I hope you see my point. This passage of restoration in Amos has begun to be fulfilled with Jesus’ first coming. He came bringing a restored-yet-better Davidic kingdom and calls people to become a part of it by being baptized into his name and becoming a disciple in his church. We then get to take part in the continued gathering of his lost sheep into his kingdom, here and now. And one day he will return to bring all these promises to their full potential when he makes all things new and sets up his kingdom in a glorious, new earthly paradise for time into eternity.
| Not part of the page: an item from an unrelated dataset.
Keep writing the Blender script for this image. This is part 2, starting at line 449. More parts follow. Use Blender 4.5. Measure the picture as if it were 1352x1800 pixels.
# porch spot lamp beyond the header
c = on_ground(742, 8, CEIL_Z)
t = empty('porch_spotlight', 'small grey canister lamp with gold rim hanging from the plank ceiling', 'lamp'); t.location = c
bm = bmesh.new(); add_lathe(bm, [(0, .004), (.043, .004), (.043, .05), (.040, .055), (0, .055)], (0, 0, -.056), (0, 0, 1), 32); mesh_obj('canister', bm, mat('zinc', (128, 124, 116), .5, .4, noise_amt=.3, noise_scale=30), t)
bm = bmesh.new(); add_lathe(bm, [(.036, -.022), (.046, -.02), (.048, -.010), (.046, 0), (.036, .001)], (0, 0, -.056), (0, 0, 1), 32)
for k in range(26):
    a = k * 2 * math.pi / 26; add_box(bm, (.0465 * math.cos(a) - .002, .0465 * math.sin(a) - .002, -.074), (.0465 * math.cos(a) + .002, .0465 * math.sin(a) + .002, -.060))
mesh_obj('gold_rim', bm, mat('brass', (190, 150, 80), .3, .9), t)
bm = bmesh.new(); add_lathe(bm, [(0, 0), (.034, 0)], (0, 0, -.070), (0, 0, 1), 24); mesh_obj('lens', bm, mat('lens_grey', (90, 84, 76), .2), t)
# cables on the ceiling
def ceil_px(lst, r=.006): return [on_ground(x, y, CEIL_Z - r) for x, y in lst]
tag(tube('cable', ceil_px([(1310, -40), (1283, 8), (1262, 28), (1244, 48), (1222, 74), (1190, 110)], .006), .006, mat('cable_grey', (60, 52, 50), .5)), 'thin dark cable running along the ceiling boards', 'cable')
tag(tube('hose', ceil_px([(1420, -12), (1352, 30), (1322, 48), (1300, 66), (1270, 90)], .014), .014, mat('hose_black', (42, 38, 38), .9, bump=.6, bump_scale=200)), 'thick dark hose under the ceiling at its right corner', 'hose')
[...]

This is the Christian hope. Amos delivered hope to those who would be the remnant of Israel. And this hope now comes even to Gentiles who’ve been included into this hope through Jesus Christ. We’ve been grafted into this hope. May we rejoice in this hope and live in light of it. You know, in this book so full of judgment, it ends with hope. And I especially see that hope in the very last word in the book. The very last word is translated with two words in English. Your God. That’s the promise throughout the Bible. God has desired to have a people special unto himself. That he would be there God and they would be his people. That’s all ever what Israel under the old covenant was to be. But due to man’s struggle with sin, we needed a savior to ultimately realize that. And that’s what the age to come will be all about. Revelation 21:3, “Behold, the dwelling place of God is with man. He will dwell with them, and they will be his people, and God himself will be with them as their God.” The last word given in Amos in a book full of such bad news is this good news that God still has a plan for his people, that he would be their God. And that’s what our relationship is with God in Christ. He’s our God.

I love how this passage says we get there. It’s God’s work that’s highlighted here. It doesn’t highlight man’s work. Verse 14, God says, “I will restore”. Verse 15, God says, “I will plant them” in “the land that I have given them.” It’s God’s initiative and work that makes possible our salvation. These last few words were good news back then and still good news today! Let us live in light of this gospel hope of God’s salvation still today. Amen.